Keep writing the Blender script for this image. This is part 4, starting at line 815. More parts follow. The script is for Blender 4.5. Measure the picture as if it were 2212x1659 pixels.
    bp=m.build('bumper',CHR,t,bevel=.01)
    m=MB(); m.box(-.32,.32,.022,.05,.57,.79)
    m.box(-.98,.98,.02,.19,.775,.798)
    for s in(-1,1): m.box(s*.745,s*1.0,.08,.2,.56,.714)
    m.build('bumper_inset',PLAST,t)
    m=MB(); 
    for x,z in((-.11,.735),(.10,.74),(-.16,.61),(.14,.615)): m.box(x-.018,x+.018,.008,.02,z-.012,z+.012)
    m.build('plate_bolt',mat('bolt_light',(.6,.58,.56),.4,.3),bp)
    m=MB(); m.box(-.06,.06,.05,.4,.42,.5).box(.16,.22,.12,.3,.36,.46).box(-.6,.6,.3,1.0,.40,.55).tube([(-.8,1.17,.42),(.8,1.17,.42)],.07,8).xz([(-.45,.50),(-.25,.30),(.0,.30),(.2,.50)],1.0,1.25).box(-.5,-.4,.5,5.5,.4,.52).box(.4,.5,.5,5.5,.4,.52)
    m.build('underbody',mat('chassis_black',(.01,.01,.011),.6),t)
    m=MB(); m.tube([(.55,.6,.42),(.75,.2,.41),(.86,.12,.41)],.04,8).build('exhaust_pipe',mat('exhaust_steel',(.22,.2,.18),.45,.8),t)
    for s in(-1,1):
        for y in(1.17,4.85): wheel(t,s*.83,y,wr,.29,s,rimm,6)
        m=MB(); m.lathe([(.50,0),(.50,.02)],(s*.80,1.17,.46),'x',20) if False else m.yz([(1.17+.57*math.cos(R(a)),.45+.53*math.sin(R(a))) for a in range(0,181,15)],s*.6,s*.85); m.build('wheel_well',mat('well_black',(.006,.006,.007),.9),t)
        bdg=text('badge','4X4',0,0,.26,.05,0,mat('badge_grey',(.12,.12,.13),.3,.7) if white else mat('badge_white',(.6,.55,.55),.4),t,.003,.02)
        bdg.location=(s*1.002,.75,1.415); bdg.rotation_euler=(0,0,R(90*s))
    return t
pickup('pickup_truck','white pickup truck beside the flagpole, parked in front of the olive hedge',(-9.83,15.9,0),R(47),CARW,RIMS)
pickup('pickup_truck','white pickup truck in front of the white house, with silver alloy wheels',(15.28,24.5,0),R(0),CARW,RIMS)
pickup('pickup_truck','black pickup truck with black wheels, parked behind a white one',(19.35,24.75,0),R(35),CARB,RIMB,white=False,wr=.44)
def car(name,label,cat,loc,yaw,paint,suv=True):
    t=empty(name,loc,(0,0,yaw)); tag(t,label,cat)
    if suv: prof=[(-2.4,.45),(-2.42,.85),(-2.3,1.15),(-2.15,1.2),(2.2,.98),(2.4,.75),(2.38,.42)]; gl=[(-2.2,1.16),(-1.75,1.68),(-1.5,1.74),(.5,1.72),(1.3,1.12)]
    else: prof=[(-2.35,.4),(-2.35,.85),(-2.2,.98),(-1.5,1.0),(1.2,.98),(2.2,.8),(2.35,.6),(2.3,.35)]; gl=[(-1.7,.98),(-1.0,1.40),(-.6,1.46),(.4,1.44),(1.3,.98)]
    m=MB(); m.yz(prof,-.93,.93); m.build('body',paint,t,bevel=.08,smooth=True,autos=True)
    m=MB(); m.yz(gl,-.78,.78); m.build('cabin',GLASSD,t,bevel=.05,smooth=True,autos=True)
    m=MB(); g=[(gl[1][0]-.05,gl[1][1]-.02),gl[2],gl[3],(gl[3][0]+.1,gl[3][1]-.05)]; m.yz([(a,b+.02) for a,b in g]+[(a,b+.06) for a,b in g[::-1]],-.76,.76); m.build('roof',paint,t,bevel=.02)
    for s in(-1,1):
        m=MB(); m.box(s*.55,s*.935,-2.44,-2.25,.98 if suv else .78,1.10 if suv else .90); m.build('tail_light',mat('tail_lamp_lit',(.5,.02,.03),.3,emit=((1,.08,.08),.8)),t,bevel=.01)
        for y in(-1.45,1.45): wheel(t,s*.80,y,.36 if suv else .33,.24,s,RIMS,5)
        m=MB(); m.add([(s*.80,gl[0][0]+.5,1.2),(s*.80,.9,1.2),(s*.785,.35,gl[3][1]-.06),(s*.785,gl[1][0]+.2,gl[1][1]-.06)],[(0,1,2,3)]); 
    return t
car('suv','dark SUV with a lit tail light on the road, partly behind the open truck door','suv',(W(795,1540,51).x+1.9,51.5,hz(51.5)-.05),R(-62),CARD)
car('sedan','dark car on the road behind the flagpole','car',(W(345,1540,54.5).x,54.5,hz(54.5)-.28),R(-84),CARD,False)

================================

- **Exercise**
Set out the complete listing exactly as shown.

- **The completed task**
Keep writing the Blender script for this image. This is part 4, starting at line 815. More parts follow. The script is for Blender 4.5. Measure the picture as if it were 2212x1659 pixels.
    bp=m.build('bumper',CHR,t,bevel=.01)
    m=MB(); m.box(-.32,.32,.022,.05,.57,.79)
    m.box(-.98,.98,.02,.19,.775,.798)
    for s in(-1,1): m.box(s*.745,s*1.0,.08,.2,.56,.714)
    m.build('bumper_inset',PLAST,t)
    m=MB(); 
    for x,z in((-.11,.735),(.10,.74),(-.16,.61),(.14,.615)): m.box(x-.018,x+.018,.008,.02,z-.012,z+.012)
    m.build('plate_bolt',mat('bolt_light',(.6,.58,.56),.4,.3),bp)
    m=MB(); m.box(-.06,.06,.05,.4,.42,.5).box(.16,.22,.12,.3,.36,.46).box(-.6,.6,.3,1.0,.40,.55).tube([(-.8,1.17,.42),(.8,1.17,.42)],.07,8).xz([(-.45,.50),(-.25,.30),(.0,.30),(.2,.50)],1.0,1.25).box(-.5,-.4,.5,5.5,.4,.52).box(.4,.5,.5,5.5,.4,.52)
    m.build('underbody',mat('chassis_black',(.01,.01,.011),.6),t)
    m=MB(); m.tube([(.55,.6,.42),(.75,.2,.41),(.86,.12,.41)],.04,8).build('exhaust_pipe',mat('exhaust_steel',(.22,.2,.18),.45,.8),t)
    for s in(-1,1):
        for y in(1.17,4.85): wheel(t,s*.83,y,wr,.29,s,rimm,6)
        m=MB(); m.lathe([(.50,0),(.50,.02)],(s*.80,1.17,.46),'x',20) if False else m.yz([(1.17+.57*math.cos(R(a)),.45+.53*math.sin(R(a))) for a in range(0,181,15)],s*.6,s*.85); m.build('wheel_well',mat('well_black',(.006,.006,.007),.9),t)
        bdg=text('badge','4X4',0,0,.26,.05,0,mat('badge_grey',(.12,.12,.13),.3,.7) if white else mat('badge_white',(.6,.55,.55),.4),t,.003,.02)
        bdg.location=(s*1.002,.75,1.415); bdg.rotation_euler=(0,0,R(90*s))
    return t
pickup('pickup_truck','white pickup truck beside the flagpole, parked in front of the olive hedge',(-9.83,15.9,0),R(47),CARW,RIMS)
pickup('pickup_truck','white pickup truck in front of the white house, with silver alloy wheels',(15.28,24.5,0),R(0),CARW,RIMS)
pickup('pickup_truck','black pickup truck with black wheels, parked behind a white one',(19.35,24.75,0),R(35),CARB,RIMB,white=False,wr=.44)
def car(name,label,cat,loc,yaw,paint,suv=True):
    t=empty(name,loc,(0,0,yaw)); tag(t,label,cat)
    if suv: prof=[(-2.4,.45),(-2.42,.85),(-2.3,1.15),(-2.15,1.2),(2.2,.98),(2.4,.75),(2.38,.42)]; gl=[(-2.2,1.16),(-1.75,1.68),(-1.5,1.74),(.5,1.72),(1.3,1.12)]
    else: prof=[(-2.35,.4),(-2.35,.85),(-2.2,.98),(-1.5,1.0),(1.2,.98),(2.2,.8),(2.35,.6),(2.3,.35)]; gl=[(-1.7,.98),(-1.0,1.40),(-.6,1.46),(.4,1.44),(1.3,.98)]
    m=MB(); m.yz(prof,-.93,.93); m.build('body',paint,t,bevel=.08,smooth=True,autos=True)
    m=MB(); m.yz(gl,-.78,.78); m.build('cabin',GLASSD,t,bevel=.05,smooth=True,autos=True)
    m=MB(); g=[(gl[1][0]-.05,gl[1][1]-.02),gl[2],gl[3],(gl[3][0]+.1,gl[3][1]-.05)]; m.yz([(a,b+.02) for a,b in g]+[(a,b+.06) for a,b in g[::-1]],-.76,.76); m.build('roof',paint,t,bevel=.02)
    for s in(-1,1):
        m=MB(); m.box(s*.55,s*.935,-2.44,-2.25,.98 if suv else .78,1.10 if suv else .90); m.build('tail_light',mat('tail_lamp_lit',(.5,.02,.03),.3,emit=((1,.08,.08),.8)),t,bevel=.01)
        for y in(-1.45,1.45): wheel(t,s*.80,y,.36 if suv else .33,.24,s,RIMS,5)
        m=MB(); m.add([(s*.80,gl[0][0]+.5,1.2),(s*.80,.9,1.2),(s*.785,.35,gl[3][1]-.06),(s*.785,gl[1][0]+.2,gl[1][1]-.06)],[(0,1,2,3)]); 
    return t
car('suv','dark SUV with a lit tail light on the road, partly behind the open truck door','suv',(W(795,1540,51).x+1.9,51.5,hz(51.5)-.05),R(-62),CARD)
car('sedan','dark car on the road behind the flagpole','car',(W(345,1540,54.5).x,54.5,hz(54.5)-.28),R(-84),CARD,False)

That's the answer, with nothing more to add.